* [Short problem] Return the lines exactly as they stand, from the first of the material through the line containing "PI = math.pi".

* [Entries supplied]
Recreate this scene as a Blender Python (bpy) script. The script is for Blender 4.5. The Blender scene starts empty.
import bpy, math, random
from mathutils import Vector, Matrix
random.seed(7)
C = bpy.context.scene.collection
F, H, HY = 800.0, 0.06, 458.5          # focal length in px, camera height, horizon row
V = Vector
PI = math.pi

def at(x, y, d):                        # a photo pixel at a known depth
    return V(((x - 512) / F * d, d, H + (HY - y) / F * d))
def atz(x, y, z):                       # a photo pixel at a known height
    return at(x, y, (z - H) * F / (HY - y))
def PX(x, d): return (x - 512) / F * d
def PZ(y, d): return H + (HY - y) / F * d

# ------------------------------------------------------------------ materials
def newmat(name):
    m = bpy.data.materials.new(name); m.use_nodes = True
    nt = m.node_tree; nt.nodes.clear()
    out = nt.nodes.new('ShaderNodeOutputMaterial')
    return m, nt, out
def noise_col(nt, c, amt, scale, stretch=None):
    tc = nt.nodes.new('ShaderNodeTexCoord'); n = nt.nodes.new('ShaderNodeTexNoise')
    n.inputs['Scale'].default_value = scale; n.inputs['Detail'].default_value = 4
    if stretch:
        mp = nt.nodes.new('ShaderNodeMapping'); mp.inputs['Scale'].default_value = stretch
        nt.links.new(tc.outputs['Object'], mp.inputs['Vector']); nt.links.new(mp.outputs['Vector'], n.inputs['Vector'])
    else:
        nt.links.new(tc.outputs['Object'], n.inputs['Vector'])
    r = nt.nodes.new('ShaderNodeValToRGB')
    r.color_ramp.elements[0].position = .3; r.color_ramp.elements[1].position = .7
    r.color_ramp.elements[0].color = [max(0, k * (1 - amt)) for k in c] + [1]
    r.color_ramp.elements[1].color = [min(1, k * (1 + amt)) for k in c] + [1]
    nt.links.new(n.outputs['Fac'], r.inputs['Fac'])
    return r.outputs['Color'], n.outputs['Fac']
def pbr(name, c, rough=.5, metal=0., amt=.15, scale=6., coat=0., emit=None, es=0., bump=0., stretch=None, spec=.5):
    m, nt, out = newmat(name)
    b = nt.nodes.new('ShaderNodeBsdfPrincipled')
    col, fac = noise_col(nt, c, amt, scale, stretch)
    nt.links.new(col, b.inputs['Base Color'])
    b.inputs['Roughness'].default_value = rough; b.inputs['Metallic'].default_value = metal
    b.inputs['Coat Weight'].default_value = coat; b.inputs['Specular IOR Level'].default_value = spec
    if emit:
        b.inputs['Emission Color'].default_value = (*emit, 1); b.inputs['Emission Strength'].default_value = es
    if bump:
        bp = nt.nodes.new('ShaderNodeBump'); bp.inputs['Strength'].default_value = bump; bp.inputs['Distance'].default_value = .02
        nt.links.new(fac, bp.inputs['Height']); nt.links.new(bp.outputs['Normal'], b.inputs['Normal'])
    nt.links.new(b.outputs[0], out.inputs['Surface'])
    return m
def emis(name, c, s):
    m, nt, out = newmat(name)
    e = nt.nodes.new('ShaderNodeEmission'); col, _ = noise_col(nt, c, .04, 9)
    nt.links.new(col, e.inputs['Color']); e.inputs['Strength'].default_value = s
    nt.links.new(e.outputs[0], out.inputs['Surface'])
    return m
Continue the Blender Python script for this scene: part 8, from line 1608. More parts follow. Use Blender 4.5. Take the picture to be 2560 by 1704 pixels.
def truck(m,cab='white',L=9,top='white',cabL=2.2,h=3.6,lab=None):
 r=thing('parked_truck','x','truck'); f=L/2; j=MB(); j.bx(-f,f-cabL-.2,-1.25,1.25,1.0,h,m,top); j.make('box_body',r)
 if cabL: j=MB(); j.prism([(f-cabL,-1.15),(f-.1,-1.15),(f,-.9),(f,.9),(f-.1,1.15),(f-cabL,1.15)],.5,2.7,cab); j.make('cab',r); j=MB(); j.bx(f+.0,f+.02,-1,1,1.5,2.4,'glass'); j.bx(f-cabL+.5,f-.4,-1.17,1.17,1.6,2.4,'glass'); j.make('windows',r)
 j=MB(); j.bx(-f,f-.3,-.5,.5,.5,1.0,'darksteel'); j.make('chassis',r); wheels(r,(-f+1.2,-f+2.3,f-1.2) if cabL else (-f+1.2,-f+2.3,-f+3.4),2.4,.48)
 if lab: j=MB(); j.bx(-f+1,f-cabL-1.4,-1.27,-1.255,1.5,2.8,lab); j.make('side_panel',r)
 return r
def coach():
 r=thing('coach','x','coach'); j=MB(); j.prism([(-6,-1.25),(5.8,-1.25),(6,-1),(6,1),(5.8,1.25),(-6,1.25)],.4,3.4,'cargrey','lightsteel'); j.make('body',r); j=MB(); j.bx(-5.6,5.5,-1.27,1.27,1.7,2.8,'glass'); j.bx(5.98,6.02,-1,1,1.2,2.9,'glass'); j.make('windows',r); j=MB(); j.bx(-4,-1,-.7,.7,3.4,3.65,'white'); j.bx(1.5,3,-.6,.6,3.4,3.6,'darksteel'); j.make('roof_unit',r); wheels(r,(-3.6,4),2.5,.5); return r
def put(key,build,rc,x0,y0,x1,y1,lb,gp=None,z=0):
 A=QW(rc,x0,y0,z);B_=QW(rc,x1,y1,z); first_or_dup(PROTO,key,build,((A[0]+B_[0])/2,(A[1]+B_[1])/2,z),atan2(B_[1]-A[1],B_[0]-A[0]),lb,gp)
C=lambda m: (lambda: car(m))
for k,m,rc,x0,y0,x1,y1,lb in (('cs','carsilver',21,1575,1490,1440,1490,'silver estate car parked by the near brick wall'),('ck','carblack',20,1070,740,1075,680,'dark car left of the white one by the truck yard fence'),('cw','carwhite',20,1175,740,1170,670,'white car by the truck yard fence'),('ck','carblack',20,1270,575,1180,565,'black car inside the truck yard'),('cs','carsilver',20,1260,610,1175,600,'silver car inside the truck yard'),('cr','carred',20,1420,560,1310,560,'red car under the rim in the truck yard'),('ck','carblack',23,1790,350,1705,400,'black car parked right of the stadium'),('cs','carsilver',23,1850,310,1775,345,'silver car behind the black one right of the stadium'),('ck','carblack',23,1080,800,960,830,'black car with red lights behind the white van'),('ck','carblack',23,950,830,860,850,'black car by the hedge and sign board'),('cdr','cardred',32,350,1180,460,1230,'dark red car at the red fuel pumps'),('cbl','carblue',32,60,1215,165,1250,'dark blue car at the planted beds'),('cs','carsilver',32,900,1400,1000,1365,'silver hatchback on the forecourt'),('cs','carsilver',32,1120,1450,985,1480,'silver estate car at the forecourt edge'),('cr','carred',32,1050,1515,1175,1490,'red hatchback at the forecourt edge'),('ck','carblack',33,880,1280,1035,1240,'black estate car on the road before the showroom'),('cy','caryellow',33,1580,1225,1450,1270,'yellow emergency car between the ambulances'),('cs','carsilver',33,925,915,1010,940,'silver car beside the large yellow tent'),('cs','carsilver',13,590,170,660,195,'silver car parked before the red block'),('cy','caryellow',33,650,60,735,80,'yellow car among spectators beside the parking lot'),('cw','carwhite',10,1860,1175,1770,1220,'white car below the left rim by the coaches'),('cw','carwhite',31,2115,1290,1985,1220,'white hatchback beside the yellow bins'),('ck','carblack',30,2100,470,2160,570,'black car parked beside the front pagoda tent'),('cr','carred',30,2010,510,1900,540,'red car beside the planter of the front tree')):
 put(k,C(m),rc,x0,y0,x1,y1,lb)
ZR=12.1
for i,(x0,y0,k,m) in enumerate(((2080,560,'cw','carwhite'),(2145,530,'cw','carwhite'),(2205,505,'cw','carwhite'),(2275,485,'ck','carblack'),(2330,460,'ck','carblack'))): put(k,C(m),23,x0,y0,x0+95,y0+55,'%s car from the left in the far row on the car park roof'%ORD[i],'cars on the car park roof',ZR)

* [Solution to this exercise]
Recreate this scene as a Blender Python (bpy) script. The script is for Blender 4.5. The Blender scene starts empty.
import bpy, math, random
from mathutils import Vector, Matrix
random.seed(7)
C = bpy.context.scene.collection
F, H, HY = 800.0, 0.06, 458.5          # focal length in px, camera height, horizon row
V = Vector
PI = math.pi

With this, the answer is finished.